Every latter-day war artist has been conscious of the danger that exists in these zones but have had few opportunities to depict actual battle scenes, as George Lambert did in his after-the-event paintings of the Gallipoli campaign.

The seven works by Megan Cope, who has the distinction of being the first Indigenous war artist, follow her assignment to Operation Accordion, the Australian Defence Force’s Support Mission in the Middle East, in 2017. Rather than depict the everyday lives of soldiers, Cope has created a series of conceptually based works, using historic maps of the region overlaid with geometrical motifs, some resembling targets, others suggestive of the pictograms used in traditional Aboriginal painting.
While it’s refreshing to see an artist take a different approach, Cope could just as easily have made these pieces without ever leaving the studio. There’s a strong historical dimension but no sense of involvement with the men and women serving on the ground. These works appear to have more in common with those in the Historical and Personal sections of the show than with the works of other war artists.
Along with the changing roles of armed forces and artists, the exhibition chronicles the AWM’s growing willingness to consider conflict between settlers and first Australians as a war of dispossession. It’s a sign of official openness to a concept that has long drawn the hostility of conservative commentators who maintain “war” is too inflammatory a word to describe the messy process of colonisation that drove tribal people off their ancestral lands.

This begs the question: “How many acts of violence, how may forcible land grabs, does it take to constitute a war?” At least nobody has claimed the British engaged in a ‘special military operation’.
The AWM has signalled where it stands on such issues by acquiring works that commemorate the sites of historic massacres, along with Indigenous responses to other engagements, including pieces by Torres Strait Islander artists depicting a famous dance in which participants wear models of World War Two fighter planes on the heads.
Even more startling is a painting by Betty Muffler that recalls the British nuclear test at Maralinga on the APY lands of South Australia. Using the pictorial language of Desert painting, Muffler – a youthful eyewitness – depicts the explosion, the devastation, and the footprints of people fleeing the site, all in stark white-on-black. Her painting, Ngangkari Ngura (Healing Country) (2017) is so densely encoded it would be impossible for the casual viewer to recognise what is going on without reading the wall label.

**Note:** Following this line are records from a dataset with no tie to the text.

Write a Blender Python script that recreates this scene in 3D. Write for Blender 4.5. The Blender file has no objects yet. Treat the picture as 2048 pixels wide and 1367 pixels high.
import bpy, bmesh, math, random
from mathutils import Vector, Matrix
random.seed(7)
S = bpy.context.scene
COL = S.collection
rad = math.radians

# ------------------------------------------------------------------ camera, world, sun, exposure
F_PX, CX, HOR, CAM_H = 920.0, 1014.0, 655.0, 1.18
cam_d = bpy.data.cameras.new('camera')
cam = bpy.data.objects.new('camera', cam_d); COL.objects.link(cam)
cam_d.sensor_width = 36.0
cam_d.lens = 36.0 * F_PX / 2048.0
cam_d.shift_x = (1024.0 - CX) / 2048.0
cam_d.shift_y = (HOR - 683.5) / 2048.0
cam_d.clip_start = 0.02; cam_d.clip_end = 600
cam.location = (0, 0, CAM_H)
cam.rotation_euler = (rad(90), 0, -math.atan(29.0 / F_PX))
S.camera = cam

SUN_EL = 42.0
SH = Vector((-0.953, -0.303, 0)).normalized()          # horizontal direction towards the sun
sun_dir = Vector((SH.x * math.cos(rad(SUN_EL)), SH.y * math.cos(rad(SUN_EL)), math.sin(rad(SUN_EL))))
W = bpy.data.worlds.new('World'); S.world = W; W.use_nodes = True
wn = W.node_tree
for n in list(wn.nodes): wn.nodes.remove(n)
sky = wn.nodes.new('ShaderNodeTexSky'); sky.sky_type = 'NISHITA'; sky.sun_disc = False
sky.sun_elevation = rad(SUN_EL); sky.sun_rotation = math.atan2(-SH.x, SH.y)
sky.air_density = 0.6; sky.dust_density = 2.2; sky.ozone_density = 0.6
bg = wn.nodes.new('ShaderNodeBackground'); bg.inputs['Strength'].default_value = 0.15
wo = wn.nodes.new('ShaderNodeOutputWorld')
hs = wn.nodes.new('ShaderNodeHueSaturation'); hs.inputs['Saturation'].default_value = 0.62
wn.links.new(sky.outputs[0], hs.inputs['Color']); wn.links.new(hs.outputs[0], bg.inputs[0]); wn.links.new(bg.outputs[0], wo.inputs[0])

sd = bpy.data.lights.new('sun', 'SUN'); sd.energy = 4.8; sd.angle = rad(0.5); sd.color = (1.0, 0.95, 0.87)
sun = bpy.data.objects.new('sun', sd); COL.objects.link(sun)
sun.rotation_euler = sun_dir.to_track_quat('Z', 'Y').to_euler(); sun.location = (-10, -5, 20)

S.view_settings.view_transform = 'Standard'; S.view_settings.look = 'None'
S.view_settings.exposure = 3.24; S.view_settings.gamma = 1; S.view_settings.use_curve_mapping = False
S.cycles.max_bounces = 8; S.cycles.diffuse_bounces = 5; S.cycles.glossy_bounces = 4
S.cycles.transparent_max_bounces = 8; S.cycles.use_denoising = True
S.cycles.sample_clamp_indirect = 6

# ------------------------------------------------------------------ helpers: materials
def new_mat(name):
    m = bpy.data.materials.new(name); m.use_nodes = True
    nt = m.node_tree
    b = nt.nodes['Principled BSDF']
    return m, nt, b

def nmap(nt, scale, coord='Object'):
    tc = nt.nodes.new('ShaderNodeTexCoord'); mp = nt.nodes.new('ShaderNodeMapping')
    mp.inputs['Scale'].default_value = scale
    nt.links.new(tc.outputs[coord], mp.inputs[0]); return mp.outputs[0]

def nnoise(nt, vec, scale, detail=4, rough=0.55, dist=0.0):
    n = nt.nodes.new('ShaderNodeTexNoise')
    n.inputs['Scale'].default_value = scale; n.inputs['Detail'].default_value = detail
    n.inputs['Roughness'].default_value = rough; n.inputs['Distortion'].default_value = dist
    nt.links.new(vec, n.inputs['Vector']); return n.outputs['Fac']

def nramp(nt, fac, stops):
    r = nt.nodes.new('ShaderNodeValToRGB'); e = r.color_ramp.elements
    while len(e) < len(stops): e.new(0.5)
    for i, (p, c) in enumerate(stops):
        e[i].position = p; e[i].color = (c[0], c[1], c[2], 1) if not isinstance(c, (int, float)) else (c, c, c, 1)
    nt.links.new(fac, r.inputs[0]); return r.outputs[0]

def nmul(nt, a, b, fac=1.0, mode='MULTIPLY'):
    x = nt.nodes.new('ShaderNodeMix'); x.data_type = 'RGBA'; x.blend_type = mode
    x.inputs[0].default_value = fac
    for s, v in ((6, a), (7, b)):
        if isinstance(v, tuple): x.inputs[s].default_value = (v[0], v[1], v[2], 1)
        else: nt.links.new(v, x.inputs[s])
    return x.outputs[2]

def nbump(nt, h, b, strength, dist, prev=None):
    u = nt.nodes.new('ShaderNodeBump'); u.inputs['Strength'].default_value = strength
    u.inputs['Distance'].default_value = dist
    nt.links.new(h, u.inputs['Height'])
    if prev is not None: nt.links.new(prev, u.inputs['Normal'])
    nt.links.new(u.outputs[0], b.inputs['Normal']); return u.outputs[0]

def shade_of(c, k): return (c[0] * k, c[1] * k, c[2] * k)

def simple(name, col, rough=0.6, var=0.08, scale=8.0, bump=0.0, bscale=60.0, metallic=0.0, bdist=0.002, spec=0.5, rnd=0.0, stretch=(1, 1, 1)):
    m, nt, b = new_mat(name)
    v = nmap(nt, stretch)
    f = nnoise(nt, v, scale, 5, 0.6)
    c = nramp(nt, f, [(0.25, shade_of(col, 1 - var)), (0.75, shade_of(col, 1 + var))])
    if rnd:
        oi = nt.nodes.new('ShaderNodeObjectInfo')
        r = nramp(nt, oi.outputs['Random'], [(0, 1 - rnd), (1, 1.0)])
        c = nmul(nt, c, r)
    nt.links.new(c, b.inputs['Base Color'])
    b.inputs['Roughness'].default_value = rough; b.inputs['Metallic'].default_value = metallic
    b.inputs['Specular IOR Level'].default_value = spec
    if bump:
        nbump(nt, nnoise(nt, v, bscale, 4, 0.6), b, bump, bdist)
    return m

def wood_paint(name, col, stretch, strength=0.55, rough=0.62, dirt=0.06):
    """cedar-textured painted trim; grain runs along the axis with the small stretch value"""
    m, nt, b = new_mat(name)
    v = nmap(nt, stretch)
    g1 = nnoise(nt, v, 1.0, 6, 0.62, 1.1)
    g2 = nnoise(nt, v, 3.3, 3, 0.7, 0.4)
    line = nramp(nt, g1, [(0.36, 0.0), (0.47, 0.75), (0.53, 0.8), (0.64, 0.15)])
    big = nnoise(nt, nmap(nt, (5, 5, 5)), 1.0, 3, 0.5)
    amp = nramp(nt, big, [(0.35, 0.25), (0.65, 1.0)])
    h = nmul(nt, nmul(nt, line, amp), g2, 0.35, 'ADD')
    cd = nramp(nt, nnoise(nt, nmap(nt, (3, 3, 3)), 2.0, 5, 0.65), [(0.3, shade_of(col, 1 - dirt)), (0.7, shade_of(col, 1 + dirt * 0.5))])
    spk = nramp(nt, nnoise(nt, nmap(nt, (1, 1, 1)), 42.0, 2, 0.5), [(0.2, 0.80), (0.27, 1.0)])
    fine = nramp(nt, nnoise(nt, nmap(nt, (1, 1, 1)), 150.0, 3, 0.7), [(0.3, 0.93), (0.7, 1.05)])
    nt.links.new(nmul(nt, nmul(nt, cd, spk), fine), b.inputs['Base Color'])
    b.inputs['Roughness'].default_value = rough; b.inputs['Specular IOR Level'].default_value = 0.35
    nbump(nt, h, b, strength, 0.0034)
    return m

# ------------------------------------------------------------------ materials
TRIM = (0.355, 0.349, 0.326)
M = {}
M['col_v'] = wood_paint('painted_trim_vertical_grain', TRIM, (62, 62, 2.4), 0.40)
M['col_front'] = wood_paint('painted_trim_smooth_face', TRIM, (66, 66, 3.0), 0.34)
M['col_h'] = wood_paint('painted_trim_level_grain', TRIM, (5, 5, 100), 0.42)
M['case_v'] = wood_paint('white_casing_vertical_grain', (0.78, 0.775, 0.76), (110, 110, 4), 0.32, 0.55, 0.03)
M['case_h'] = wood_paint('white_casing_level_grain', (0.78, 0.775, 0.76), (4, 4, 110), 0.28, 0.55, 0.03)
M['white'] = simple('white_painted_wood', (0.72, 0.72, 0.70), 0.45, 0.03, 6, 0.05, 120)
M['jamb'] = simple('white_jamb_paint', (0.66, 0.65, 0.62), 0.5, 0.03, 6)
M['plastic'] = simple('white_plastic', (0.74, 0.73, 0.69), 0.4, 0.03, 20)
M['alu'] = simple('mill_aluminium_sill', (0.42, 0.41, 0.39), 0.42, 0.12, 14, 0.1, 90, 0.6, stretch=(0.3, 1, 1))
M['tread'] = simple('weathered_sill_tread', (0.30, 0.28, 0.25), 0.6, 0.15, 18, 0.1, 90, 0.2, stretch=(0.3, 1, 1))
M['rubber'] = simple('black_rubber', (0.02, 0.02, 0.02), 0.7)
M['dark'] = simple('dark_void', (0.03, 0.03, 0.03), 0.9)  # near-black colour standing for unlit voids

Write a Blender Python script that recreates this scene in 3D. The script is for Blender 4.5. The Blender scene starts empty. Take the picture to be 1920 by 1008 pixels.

No such ambiguity applies to Bombing of Darwin (2016) by Susan Wanji Wanji. Arguably the most eye-catching work in this exhibition, the painting is heavily decorated with Tiwi designs but dominated by Japanese airplanes flying menacingly overhead. Look closely and one may see the tiny silhouettes of the pilots. Some planes spit bullets, but one is in trouble, having been broken into four pieces.
The action in this painting makes one realise the static nature of most of the other pieces in the show, with Khadim Ali’s allegorical paintings of wrestling demons being the only depictions of hand-to-hand combat. It leaves one with the sense that most of these artists have approached war as a distant, mediatised event, with none of the pathos or brutality of works that came out of World Wars One and Two.
We can be rightly thankful that today’s artists have not had to witness the mindless bloodshed of the Somme or the nightmare of Auschwitz, but that lack of affect also tells us something about our own attitude towards war. It’s something we see on TV, something that happens elsewhere, be it the Ukraine or Sudan. It’s terrible, but it presents no impediment to simply changing the channel. It would be unfair to expect artists to shake us out of our ingrained complacency, but great if they tried a little harder.